The installation was located on a moderate, rocky northeasterly slope (Figs. 2, 3). On the slope, terrace walls and evidence of rock quarrying are visible; a winepress, a lime kiln and cisterns were previously recorded, as well as Roman and Byzantine pottery (Kloner 2001: Sites 86, 122, 130); and caves with Middle Bronze Age pottery were identified c. 30 m west of the installation during a recent antiquities inspection (A. Wiegmann, pers. comm.). Approximately 350 m to the north of the installation lies the antiquities site of Ras Abu Maʻaruf, which contains remains from the Second Temple period and the Byzantine and Early Islamic periods (Seligman 1999).

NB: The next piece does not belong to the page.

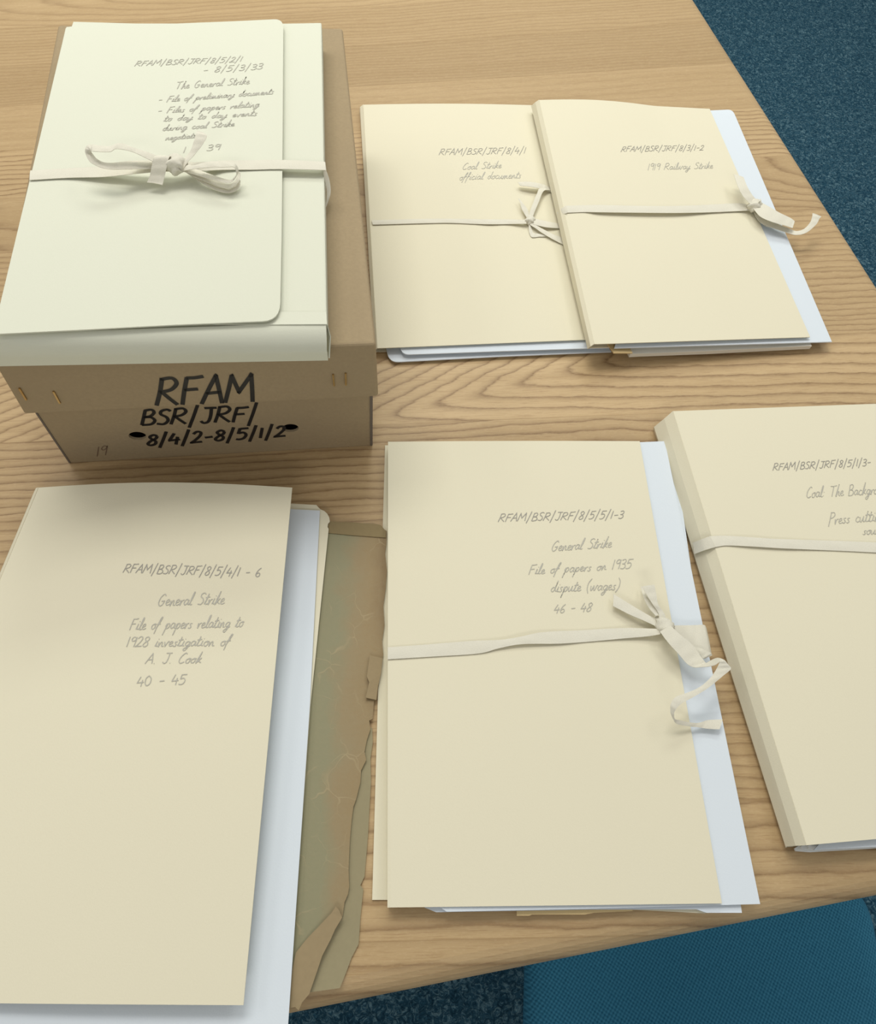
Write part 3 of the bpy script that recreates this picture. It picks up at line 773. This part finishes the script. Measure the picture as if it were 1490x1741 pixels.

The installation, which was damaged as a result of the rock drilling, was recorded near the top of a hewn cliff, making it impossible to excavate. The remains of the installation, identified as a section in the face of the cliff (Figs. 4, 5), included a flight of rock-hewn steps descending westward into a rock-cut basin (length c. 1.5 m). The steps and the basin were coated with gray plaster. The lower part of the installation was filled with stones, some of them large and dressed, and its upper part was covered with alluvial soil. Halfway from the floor of the installation was a large, dressed stone (Fig. 6), probably in situ, beside a breach or an opening in the installation; its function is unclear. During the 2015 inspection, the bottom of the installation yielded large fragments of Roman-period pottery, which may date the installation or its final stage of use. The remains of the installation may belong to a cistern or a miqveh (ritual bath).